Tuesday, September 21, 2010

Changing Lanes. B+

It's funny that my viewing of The Town was preceded by an underrated movie featuring Ben Affleck's most neglected performance. The film is Changing Lanes, and like The Town, it reminds us of pictures made long ago. Changing Lanes is a thriller in the traditional sense, in that it's dependent only on plot and character development. There's no intrusive music, exaggerated action scenes, and gratuitous CGI. The closest thing to an action scene is a car accident that sets the stage for all sorts of drama and complications that drive the story. Essentially the movie examines the strengths and weaknesses of two men in a single day after an untimely fender bender.

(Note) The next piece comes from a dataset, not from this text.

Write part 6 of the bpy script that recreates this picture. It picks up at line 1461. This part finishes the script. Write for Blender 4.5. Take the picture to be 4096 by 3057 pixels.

You understand them both every step of the way, which is a testament to the movie's central goal: to show how a common occurrence in everyday America can lead to repercussions that are generally overlooked. Maybe the most admirable aspect of Changing Lanes is that it recognizes the role of conscience, which in turn leads to comparisons of classic morality plays like A Man for all Seasons and 12 Angry Men. I admired nearly everything in the movie, but what I really appreciate is how it takes two front-line stars (Affleck and Samuel L. Jackson) and puts them in a thriller and manages to keep it so old fashioned. But it's not intentionally a throwback, instead just reprising themes that were prevalent when movies like A Man for all Seasons and 12 Angry Men were coming out. Rather than being archaic, it simply brings out universal ideas that aren't common today. It's a strong movie, but also a little sad because it reminds us we don't see these entertainments brought to the screen with regularity these days. And that's not good at all.